Cloud computing, as a concept, has been around since the 1960’s. The earliest use cases didn’t see much light until the 1990’s and it took another decade before cloud as we know it today started to take shape. Despite this long history, the transition to true cloud computing for large businesses continues to be both an opportunity and a challenge. When starting to act on that opportunity, it is natural to move through a stepped approach, each being indicative of both business and technology maturity within a business.

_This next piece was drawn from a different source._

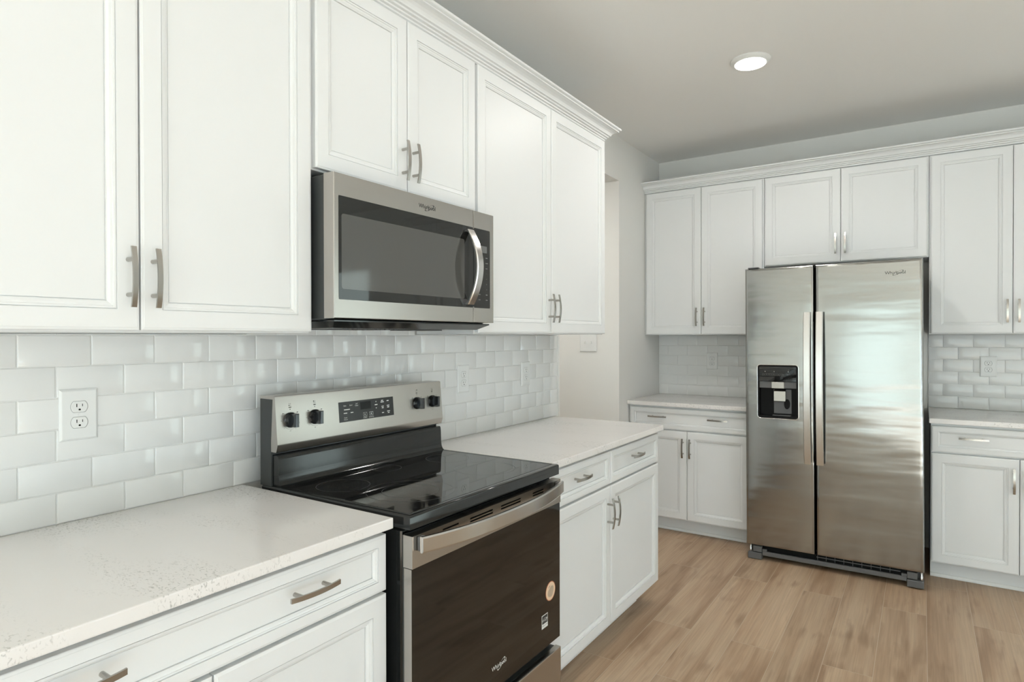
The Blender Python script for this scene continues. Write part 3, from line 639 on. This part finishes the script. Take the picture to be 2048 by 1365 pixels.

Maturity in the use of cloud computing can take many different views. From casual or internal project definitions to defined frameworks like the Cloud Maturity Model by the Open Alliance for Cloud Adoption, there is a lot to consider and act on. In simplistic technology terms, this is often represented as the move from ‘physical to virtual’, where ‘physical’ is often on-premise, utilising cloud infrastructure as a service in a “lift and shift” activity, progressing toward cloud-native technologies and finally at a maturity point of being able to proactively adopt emerging technologies.
Initial phases are often delivered through manual processes and actions that do not leverage the benefits of automation or software tools. While such tooling may seem like overkill, the willingness, or lack of, to use software tools and automation shares a lot of similarities to a business’s willingness to progress the maturity of their cloud computing usage. Here we are in 2022 and massive global enterprises are still using Excel spreadsheets to manually slice-and-dice to understand their cloud computing costs. Businesses employ teams of people to conduct repetitive, laborious tasks resulting in 100s of hours of work that is no longer necessary.
Psychology tells us that we resist change because it takes us out of our comfort zones, even when that can make things more difficult for us; and so it is with progressing in cloud maturity. The amount of effort in making the first colossal shift to cloud computing, that first “lift and shift” type activity, can create apprehension that continued progress will be even more hard work—because it was done manually, without the benefits of software tooling and automation. In this we recognize that continued cloud maturity requires moving beyond manual tasks, embracing software tools and automation that free up employees to do meaningful and valuable work that we are better suited to.
Even in the first “lift and shift” activities, software tooling can simplify and accelerate cloud migration. When there are so many options, why spend months, even years, analysing the required compute capacity to migrate to cloud, over-analysing size and compute-type requirements in an attempt to get it right? One of those options is to simply move everything and then let software tooling take care of sizing and capacity automatically—with little to no human involvement required. Sounds scary? Yes, we resist change, even when we know it is likely to be better for us.